La idea rectora escogida finalmente es la de la sostenibilidad medioambiental. Sin ánimo
de caer en visiones idílicas del pasado, es necesario reconocer que la relación del Hombre
con el Medio, al menos en la comarca estudiada y durante un largo periodo comprendido al
menos entre finales de la Edad Media y mediados del siglo XX, ha sido dialéctica e incluso
armoniosa.
La cuestión problemática de la idea escogida era la del paisaje. Aparentemente podría
argumentarse que el paisaje de las campiñas y llanuras de Salamanca no es “natural”. Efectivamente no lo es, pero ¿acaso lo es el Campo Charro cuya fisonomía obedece a los procesos de despoblación programados por la nobleza urbana salmantina en la baja Edad Media?
¿Acaso lo es el paisaje abancalado de Los Arribes? La mirada contemporánea no debe
confundirse con una falsa imagen o un nuevo canon de lo natural. En nuestra región y posiblemente en toda Europa existen pocos paisajes netamente naturales. La intervención del
Hombre en el paisaje está certificada desde la Prehistoria con los graffiti de Siega Verde y
los castros del Yeltes.
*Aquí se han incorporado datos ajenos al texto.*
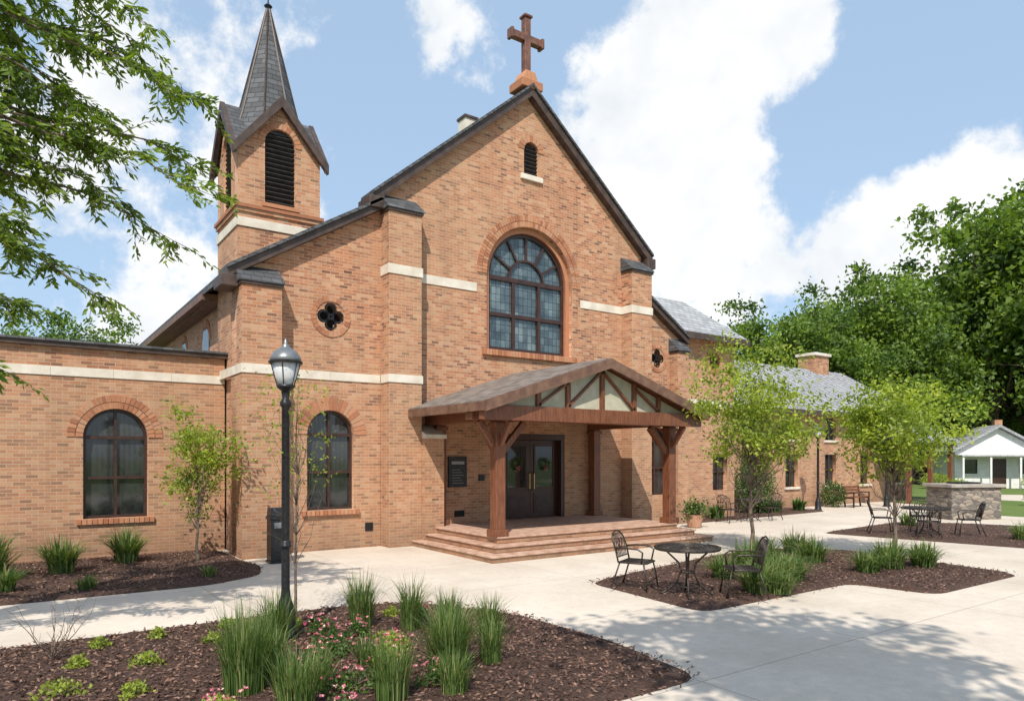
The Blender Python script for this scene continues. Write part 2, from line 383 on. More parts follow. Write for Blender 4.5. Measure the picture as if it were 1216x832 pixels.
def qbars(x,z,y,par):
    mb=MB(); mb.box(x-.4,x+.4,y+.3,y+.31,z-.4,z+.4,DARK)
    for a in (math.pi/4,-math.pi/4):
        c,s=math.cos(a)*.32,math.sin(a)*.32
        mb.beam((x-c,y+.05,z-s),(x+c,y+.05,z+s),.035,.03,BLACKM,(0,1,0))
    mb.obj('quatrefoil_grille',par)
    mb=MB()
    for k in range(4):
        a=k*math.pi/2
        for i in range(12):
            t0=2*math.pi*i/12;t1=2*math.pi*(i+1)/12
            cxx=x+.17*math.cos(a);czz=z+.17*math.sin(a)
            mb.beam((cxx+.12*math.cos(t0),y+.03,czz+.12*math.sin(t0)),(cxx+.12*math.cos(t1),y+.03,czz+.12*math.sin(t1)),.03,.03,BLACKM,(0,1,0))
    mb.obj('quatrefoil_tracery',par)
qbars(LX,5.5,YF,church)
def sillrow(name,x0,x1,y0,y1,z0,z1):
    mb=MB(); n=int((x1-x0)/.095); w=(x1-x0)/n
    for i in range(n): mb.box(x0+i*w+.005,x0+(i+1)*w-.005,y0,y1,z0,z1,VOUS)
    mb.obj(name,church,bevel=.005)
sillrow('aisle_window_sill',LX-.7,LX+.7,YF-.06,YF+.15,.83,.948)
RX=17.15
panel('right_aisle_front',[(16.4,0),(18.2,0),(18.2,6.1),(16.4,7.2)],[arch(RX,.95,2.72,.45),quatre(RX,5.4,.3)],YF+.02,YF+.4,BRICK,church)
arch_window('right_aisle_window',RX,.95,2.72,.45,YF+.02,church,DGLASS,2,(.5,),.16)
voussoirs('right_aisle_window_arch',RX,2.72,.455,.72,YF+.02,church)
voussoirs('right_quatrefoil_ring',RX,5.4,.33,.45,YF+.02,church,0,2*math.pi)
qbars(RX,5.4,YF,church)
def pier(x0,x1,yf,yb,z,name):
    mb=MB(); mb.box(x0,x1,yf,yb,0,z,BRICK); mb.obj(name,church,bevel=.008)
    mb=MB()
    mb.box(x0-.03,x1+.03,yf-.04,yb-.003,z+.002,z+.07,TRIM)
    mb.prism([(yf-.07,z+.072),(yb-.003,z+.072),(yb-.003,z+.5),(yf-.02,z+.14)],x0-.06,x1+.06,SLATE,'X')
    mb.obj(name+'_cap',church)
pier(4.0,4.85,15.65,YF+.02,5.9,'left_pier')
pier(7.42,8.3,15.65,YF,8.15,'gable_left_pier')
pier(15.55,16.42,15.65,YF,7.9,'gable_right_pier')
pier(17.75,18.25,15.75,YF+.02,5.6,'right_pier')
mb=MB(); mb.box(8.303,8.85,15.5,YF-.003,0,2.65,BRICK); mb.obj('porch_pier',church)
mb=MB(); mb.prism([(15.45,2.652),(YF-.003,2.652),(YF-.003,3.0),(15.45,2.75)],8.304,8.9,STONE,'X'); mb.obj('porch_pier_cap',church)
mb=MB(); mb.box(4.003,4.3,YF+.4,16.62,0,6.15,BRICK); mb.obj('left_return_wall',church)
mb=MB()
def band(x0,x1,yf,z0,z1):
    n=max(1,round((x1-x0)/1.1)); w=(x1-x0)/n
    for i in range(n): mb.box(x0+i*w+.002,x0+(i+1)*w-.002,yf-.022,yf+.05,z0,z1,STONE)
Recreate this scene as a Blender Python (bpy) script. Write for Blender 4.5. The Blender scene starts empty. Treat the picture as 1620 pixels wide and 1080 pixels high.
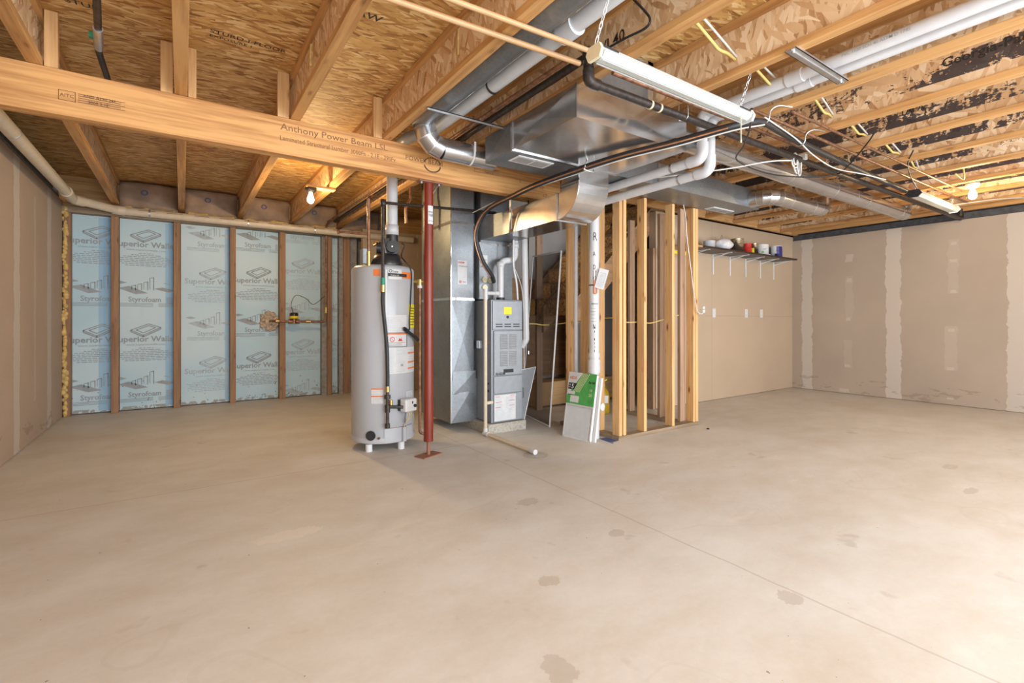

A partir de ahí, la transformación del paisaje ha sido constante y, lo
que es más importante, ha sido una transformación sostenible. Los factores de desarrollo
negativos en Salamanca y en Castilla y León (ausencia de inversión industrial, emigración,
ruralidad) ha permitido la conservación de este paisaje humanizado y de unas valiosas manifestaciones de la tradición durante siglos, evolucionando, adaptándose al Medio y sacando de él lo mejor que ha podido el genio del artista popular y las manos del labrador o el
artesano.
En conclusión, la mejor forma de no desvirtuar la tradición es asumir que el proceso de
interpretación de la misma sólo puede ser contemporáneo. La propia naturaleza dialéctica
de la cultura tradicional permite este acercamiento coyuntural, permitiendo el enriquecimiento constante del análisis del pasado con nuevos enfoques y materializaciones.